ATA is already possessed of a valid final judgment which it won in a New York court in what was, in PATCO's words, a "suit for money" — the contemporary equivalent of detinue or replevin — which it unsuccessfully sought to enforce by attachment.[9] It now seeks to have effect given to that judgment in the only forum now available to it, namely, a ruling from the Bankruptcy Court that the Fund should be counted among PATCO's assets where it can be reached by, inter alia, ATA as a judgment creditor, with the aid of the court as needed to compel its delivery. ATA has pursued its legal remedies to exhaustion.

But the equitable heart of this action is supplied by PATCO itself. PATCO intervened in the attachment proceeding and answered ATA's amended complaint in this action asserting in both that the Fund was a trust. It is PATCO who seeks affirmative equitable relief from the Court for the establishment of a trust vel non which could be accomplished only by either impressment of a trust upon the Fund or reformation of the instruments establishing the "Controller Benefit Fund" accounts to conform to the alleged fiduciary intent. Such actions are, and always have been, equitable and do not command a jury trial. Hawkins v. Fradkin, 85 U.S.App.D.C. 310, 178 F.2d 705, 708 (1949); Shaull v. United States, 82 U.S.App. D.C. 174, 161 F.2d 891, 895 (1947).

It is, therefore, this 17th day of September, 1982,

ORDERED, that the Bankruptcy Court's order granting ATA's motion to strike PATCO's jury demand is hereby affirmed and the appeal is dismissed.

NOTES

[1] PATCO was found in contempt of the court's order forbidding the organization to strike. Air Transport Association of America v. Professional Air Traffic Controllers Organization, 516 F.Supp. 1108 (E.D.N.Y.), aff'd 667 F.2d 316 (2d Cir. 1981).

[2] 11 U.S.C., Section 101 et seq. PATCO later requested conversion of the proceeding to one for dissolution pursuant to Chapter 7.

[3] The decision is currently on appeal to the United States Court of Appeals for the District of Columbia.

[4] H.R.Rep.No. 595, 95th Cong., 2d Sess. 12 (1978), U.S.Code Cong. & Admin.News 1978, pp. 5787, 5973:

[P]roposed Section 1480 requires that the right of jury trial be preserved as it is under present law. Bankruptcy courts will be required to hold jury trials to adjudicate what are under present law called "plenary suits," that is, suits that are brought in State or Federal courts other than the bankruptcy courts.

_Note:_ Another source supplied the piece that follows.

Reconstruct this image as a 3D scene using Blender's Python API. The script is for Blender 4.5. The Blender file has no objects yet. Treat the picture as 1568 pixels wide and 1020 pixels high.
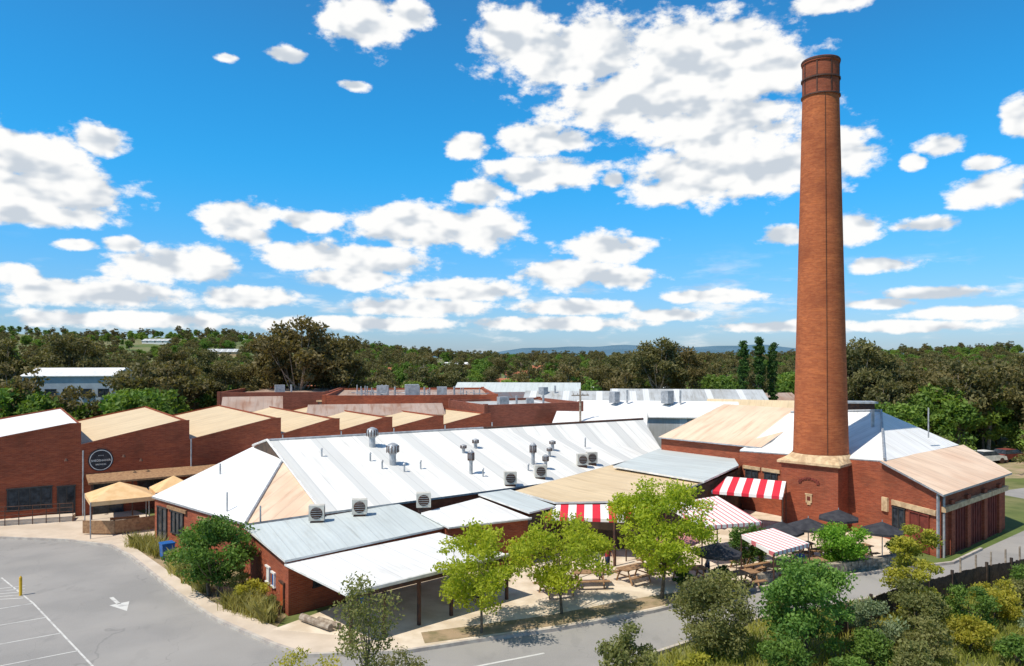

See also In re Portage Associates, Inc., 16 B.R. 445, 447 (Bkrtcy.N.D.Ohio 1982); In re G.S.F. Corp., 7 B.R. 807 (Bkrtcy.D.Mass.1980). Although this provision refers to rights to jury trials "provided by any statute," the term has been interpreted to include the laws and Constitution of the United States. In re Mozer, 10 B.R. 1002, 1006 (Bkrtcy.D.Colo.1981); In re Portage Associates, Inc., 16 B.R. at 447 n. 2. The Court agrees with this interpretation and applies it to the instant case.

[5] See In re Fleming, 8 B.R. 746; In re Frank Meador Buick, Inc., 8 B.R. 450; Levy, Trial by Jury Under the Bankruptcy Reform Act of 1978, 12 Conn.L.Rev. 1 (1979).

[6] H.R.Rep.No. 595, 95th Cong., 2d Session., 445 (1978), reprinted in [1978] U.S.Code Cong. & Ad.News 5787, 6400. This jurisdiction is bestowed by Congress in 28 U.S.C., Section 1471. The Supreme Court, however, has recently held this provision unconstitutional, applied its ruling prospectively, and stayed its judgment until October 4, 1982 to afford Congress an opportunity to reconstruct its statutory scheme. Northern Pipeline Construction Co. v. Marathon Pipe Line Co., ___ U.S. ___, 102 S.Ct. 2858, 73 L.Ed.2d 598 (1982). The purpose of the legislation remains salutary if the constitutional informity can be corrected.

[7] H.R.Rep. at 46, reprinted in U.S.Code Cong. & Ad.News at 6007; S.Rep.No. 989, 95th Cong., 2d Sess. 17 (1978), reprinted in [1978] U.S.Code Cong. & Ad.News, 5787, 5803.

[8] H.R.Rep. at 445-46, reprinted in U.S.Code Cong. & Ad.News at 6401.

[9] Any right to a jury trial to vindicate the trust interests in the Fund conferred by the District of Columbia attachment statute, D.C.Code, Section 16-554, expired with the attachment itself.